Weak Lensing Mass Calibration of the ACT DR5 Galaxy Clusters with the DES Year 3 Weak Lensing Data

TL;DR

We calibrate the masses of SZ-selected ACT DR5 clusters using weak-lensing measurements from DES Year 3 within a hierarchical Bayesian framework, enabling a measurement of the hydrostatic mass bias $1-b$ and a forward model for the mass–SZ observable relation. The analysis employs a three-component halo model (1-halo baryons + dark matter plus the 2-halo term) with marginalization over key systematics (photo-$z$ bias, shear calibration, boost factor, and miscentering) and incorporates per-cluster redshifts and SZ measurements, allowing redshift and mass evolution of the bias. We find $1-b=0.75^{+0.04}_{-0.06}$ for the full sample with no evolution and detect strong redshift evolution, $\zeta=2.0^{+0.4}_{-0.7}$ (99.95% confidence), while mass evolution is not significant; a broken-power-law redshift model suggests possible flattening at $z\lesssim0.25$. The results are broadly consistent with independent cross-correlation studies and previous WL analyses, providing a robust mass calibration for ACT clusters and enabling their use as astrophysical and cosmological probes.

Abstract

We use weak gravitational lensing measurements from Year 3 Dark Energy Survey data to calibrate the masses of 443 galaxy clusters selected via the Sunyaev-Zel'dovich effect from Atacama Cosmology Telescope Data Release 5 maps of the cosmic microwave background.
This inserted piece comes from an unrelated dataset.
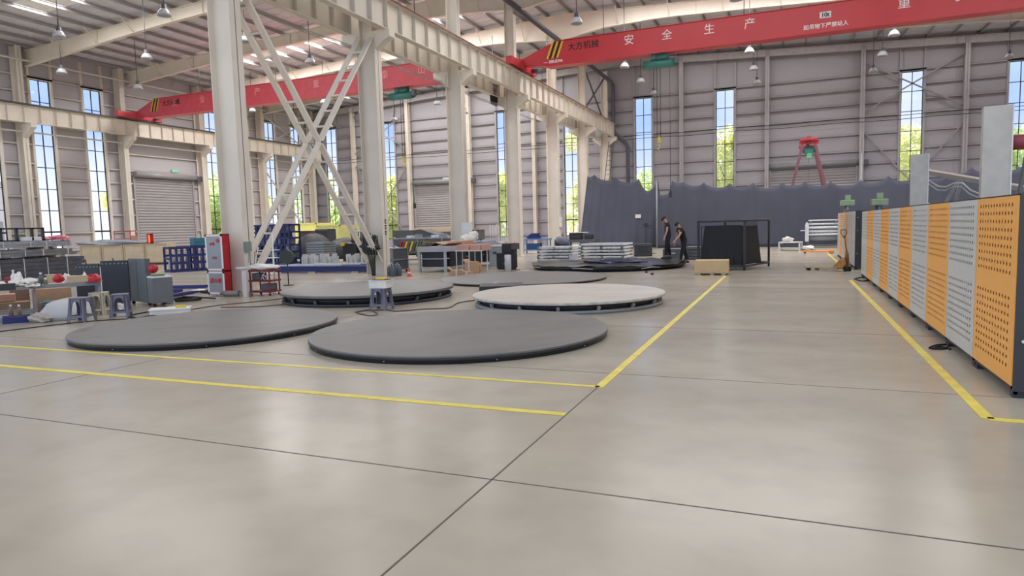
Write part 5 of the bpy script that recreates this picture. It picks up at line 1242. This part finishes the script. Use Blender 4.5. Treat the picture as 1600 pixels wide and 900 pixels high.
# mounds, boxes, container
def mound(label, px0, px1, pytop, Y, seed, mat=tarpm, ry=1.3, box=False):
    a = onY(px0, 370, Y); b_ = onY(px1, 370, Y); zt_ = onY((px0+px1)/2, pytop, Y).z; w = b_.x-a.x
    t = thing('covered_heap', label, 'heap', ((a.x+b_.x)/2, Y, 0))
    MB().blob((0, 0, .0), (w/2, ry, zt_), seed, 16, .05, .0).build('cover', mat, t)
    MB().bx(-w*.48, w*.48, -ry*.5, ry*.5, 0, zt_*.5).build('crate_inside', darkg, t); return t
mound('black covered heap left of the grey tray stack', 466, 512, 364, 33.5, 101); mound('low black covered heap between the tray stack and the second column', 512, 566, 370, 33.0, 103)
mound('dark covered heap behind the second column foot', 556, 600, 366, 36, 107, M('dark grey cover', (66, 68, 74), .6))
def cont(label, px0, px1, pyt, Y, d, mat):
    a = onY(px0, 370, Y); b_ = onY(px1, 370, Y); h = onY((px0+px1)/2, pyt, Y).z; w = b_.x-a.x
    t = thing('storage_container', label, 'container', (a.x, Y, 0))
    g = MB(); n = int(w/.15)
    for k in range(n): x = w*k/n; g.prism([(x, 0), (x+w/n*.5, -.035), (x+w/n, 0)], 'xy', .1, h-.1)
    g.bx(0, w, 0, d, 0, h).build('container_wall', mat, t); MB().bx(-.03, w+.03, -.05, .03, h-.1, h+.02).bx(-.03, .06, -.05, .03, 0, h).bx(w-.06, w+.03, -.05, .03, 0, h).build('container_frame', mat, t)
    return t
cont('pale yellow corrugated container near the far left corner', 496, 532, 352, 42, 2.4, M('olive yellow container', (186, 186, 118), .5)); cont('bright pale yellow container left part near the corner window', 463, 495, 349, 43, 2.4, contm)
a = onY(466, 360, 38); t = thing('brown_crate', 'dark brown crate in front of the yellow containers', 'crate', (a.x, 38, 0)); MB().bx(0, 1.0, 0, 1, 0, 1.7).build('crate_body', M('dark brown crate', (88, 72, 70), .6), t, bevel=.01); MB().bx(-.02, 1.02, -.02, 0, 1.6, 1.7).build('crate_rim', blackm, t)
a = onY(480, 360, 38); t = thing('brown_crate', 'black crate beside the dark brown one before the yellow containers', 'crate', (a.x+.1, 38.0, 0)); MB().bx(0.6, 1.6, 0, 1, 0, 1.8).build('crate_body', blackm, t, bevel=.01); MB().bx(.58, 1.62, -.02, 0, 1.7, 1.8).build('crate_rim', darkg, t)
# ------------------------------------------------------------------ sheets and machines behind the workbench
def sheets(label, px0, px1, py, Y, n, th, d, mats, z0=0.0, tilt=0.0):
    a = onY(px0, py, Y); b_ = onY(px1, py, Y); w = b_.x-a.x; z = z0
    for i in range(n):
        o = MB().bx(0, w*(1-.04*(i % 3)), 0, d, 0, th*.8).bx(.2, .3, 0, d, -th*.2, 0).bx(w-.4, w-.3, 0, d, -th*.2, 0).build('board', mats[i % len(mats)], bevel=.004)
        o.location = (a.x+.06*(i % 2), Y+.04*(i % 3), z+th*.2); o.rotation_euler = (0, 0, .03*((i % 3)-1)); z += th
        tag(o, label % (('bottom', 'second', 'third', 'fourth', 'fifth', 'sixth')[i] if i < n-1 else 'topmost'), 'board', label.replace('%s ', '')[:60])
sheets('%s long timber board of the stack before the far roller door', 645, 706, 360, 38, 6, .28, 1.4, (M('brown board', (130, 106, 92), .7), darkg, woodm, M('brown board', (130, 106, 92), .7), darkg, plym))
sheets('%s slate coloured box of the row behind the trolley', 612, 645, 365, 36, 3, .52, 1.4, (darkg, M('slate board', (78, 84, 98), .6)))
t = thing('tilted_sheet', 'dark grey sheet sloping down in front of the timber stack', 'sheet', (onY(645, 365, 34).x, 34, 0))
MB().prism([(0, 1.55), (.5, 1.6), (2.6, .95), (2.6, .8), (0, .9)], 'xz', 0, 1.2).build('sheet_body', M('charcoal sheet', (74, 76, 82), .5), t); MB().bx(.1, .2, .1, .2, 0, .9).bx(2.3, 2.4, .1, .2, 0, .85).bx(.1, .2, 1, 1.1, 0, .9).bx(2.3, 2.4, 1, 1.1, 0, .85).build('support', darkg, t)
a = onY(614, 395, 30.5); t = thing('steel_table', 'long grey steel table crowded with parts behind the tool trolley', 'table', (a.x, 30.5, 0)); w = 3.0
for x in (0, w/2, w-.06):
    for y in (0, 1.0): MB().bx(x, x+.06, y, y+.06, 0, 1.1).build('leg', midg, t)
MB().bx(-.05, w+.05, -.05, 1.1, 1.1, 1.16).build('table_top', midg, t); MB().bx(0, w, 0, 1.05, .5, .54).build('shelf', darkg, t)
for k in range(9):
    x = .1+.33*k; MB().bx(x, x+.22, .1, .4, .54, .7+.05*(k % 4)).build('part_bin', (silver, darkg, midg, whitep)[k % 4], t)
for k in range(6): MB().bx(.2+.5*k, .45+.5*k, .3, .7, 1.16, 1.22+.06*(k % 3)).build('loose_part', (darkg, silver, midg)[k % 3], t)
cx = onY(626, 390, 26.5)
t = thing('striped_boards', 'row of leaning red yellow and dark boards behind the tool trolley', 'boards', (cx.x, 26.5, 0)); 
for k, mt in enumerate((M('rust red board', (150, 56, 66), .6), M('rust red board', (150, 56, 66), .6), yelp, darkg, yelp, darkg, M('olive board', (120, 122, 88), .6), darkg, M('olive board', (120, 122, 88), .6))):
    x = .0+.15*k; MB().prism([(x-.16, .62), (x-.06, .62), (x+.1, 1.05), (x, 1.05)], 'xz', 0, .5).build('leaning_board', mt, t)
MB().bx(-.25, 1.3, -.05, .6, .56, .62).bx(-.2, -.12, 0, .5, 0, .56).bx(1.15, 1.23, 0, .5, 0, .56).build('rack_frame', darkg, t)
a = onY(745, 372, 31.5); t = thing('rod_rack', 'rack with thin white upright rods left of the fourth column', 'rack', (onY(764, 372, 33.0).x, 33.0, 0)); w = 1.0
MB().bx(0, w, 0, .6, .75, .82).bx(0, w, 0, .6, .1, .16).bx(0, .05, 0, .05, 0, .8).bx(w-.05, w, 0, .05, 0, .8).bx(0, .05, .55, .6, 0, .8).bx(w-.05, w, .55, .6, 0, .8).build('rack_frame', silver, t)
for k in range(8): MB().tube((.04+.13*k, .1+.05*(k % 3), .82), (.04+.13*k, .1+.05*(k % 3), 1.75-.05*(k % 3)), .014, 6).build('rod', whitep, t)
t = thing('saw_table', 'dark slatted machine with a pinkish top behind the workbench', 'machine', (onY(733, 372, 31).x-.2, 30.5, 0)); w = 1.0
MB().bx(0, w, 0, .7, 1.0, 1.5).bx(.1, .2, .1, .2, 0, 1.0).bx(w-.2, w-.1, .1, .2, 0, 1.0).bx(.1, .2, .5, .6, 0, 1.0).bx(w-.2, w-.1, .5, .6, 0, 1.0).build('machine_body', darkg, t); MB().bx(-.05, w+.05, -.05, .75, 1.5, 1.56).build('top_sheet', pinkm, t)
for k in range(4): MB().bx(.2, w-.1, -.02, .0, 1.05+.11*k, 1.08+.11*k).build('slat', midg, t)
t = thing('white_cabinet', 'pale grey machine cabinet right of the workbench', 'cabinet', (onY(764, 400, 25).x, 25.0, 0)); MB().bx(0, .55, 0, .6, 0, .8).build('cabinet_body', M('pale machine cabinet', (184, 188, 190), .5), t, bevel=.02); MB().bx(-.05, .75, -.05, .65, .8, .86).build('cabinet_top', whitep, t); MB().bx(.2, .35, -.02, 0, .5, .6).build('panel_knob', darkg, t)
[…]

We incorporate redshift and SZ measurements for individual clusters into a hierarchical model for the stacked lensing signals and perform Bayesian analyses to constrain the hydrostatic mass bias of the clusters. Our treatment of systematic uncertainties includes a prescription for measuring and accounting for the weak lensing boost factor, consideration of a miscentering effect, as well as marginalization over uncertainties in the source galaxy photometric redshift distributions and shear calibration. The resultant constraints on the normalization of the mass-observable relation have a precision of approximately 7\%, with the mean WL halo mass of $M_{\rm 500c} = 5.4 \times 10^{14} M_{\odot}$. We measure the bias between the true cluster mass and the mass estimated from the SZ signal based on an X-ray--calibrated scaling relation assuming hydrostatic equilibrium, to be $1-b = 0.75^{+0.04}_{-0.06}$ over the full sample. When splitting the clusters into high ($z$=0.43-0.70) and low ($z$=0.15-0.43) redshift bins, we measure $1-b = 0.58^{+0.06}_{-0.05}$ and $0.82^{+0.07}_{-0.07}$, respectively. When introducing additional freedom in redshift and mass to the hydrostatic bias model, we find that $1-b$ decreases with redshift (with the power law of $-2.0^{+0.7}_{-0.4}$, 99.95\% confidence), consistent with findings from other recent studies, while we do not find any significant trend in mass. We also demonstrate that our result is robust against various systematics. The weak-lensing mass calibration presented in this study will be a useful tool for using the ACT clusters as probes of astrophysics and cosmology.

Figures (8)

• Figure 1: The distribution of the 443 Compton-y parameters ($y_{2.4}$) and the redshifts of the cluster sample used in this study. The red lines demarcate our binning of the cluster sample.
• Figure 2: The redshift distributions of the galaxy clusters (gray) and source galaxies (other curves) considered in this work. The vertical gray line at $z=0.43$ shows the location where we split the clusters into two redshift bins. We exclude the first two source redshift bins (dashed) as majority of the galaxies within those bins are at or in front of our cluster sample, having no lensing signal.
• Figure 3: The tangential shear measurements around our cluster sample are shown with the black points with errorbars. The correlation of the same cluster sample with the cross-component of the shear is shown with the grey points with errorbars; the cross-shear component is expected to be consistent with zero in the absence of systematics. The green bands represent the 68% confidence range on the model fit to the data. The left (right) two columns correspond to the low (high) redshift cluster sample, while the top (bottom) panels correspond to the low (high) Compton-y cluster sample.
• Figure 4: The normalized covariance matrix (correlation matrix) for the tangential shear of the cluster bin $y=[0.00,1.05]$ and $z=[0.15,0.43]$. The first six bins represent the tangential shear from the source bin 3, and the last six represents that from the source bin 4.
• Figure 5: The measured boost factors (black points with errorbars) and the corresponding 68% confidence intervals (green bands) from the model fitting. The top (bottom) panels correspond to the low (high) Compton-$y$ bins. The left two (right two) columns correspond to the low (high) redshift bins, as indicated in the title.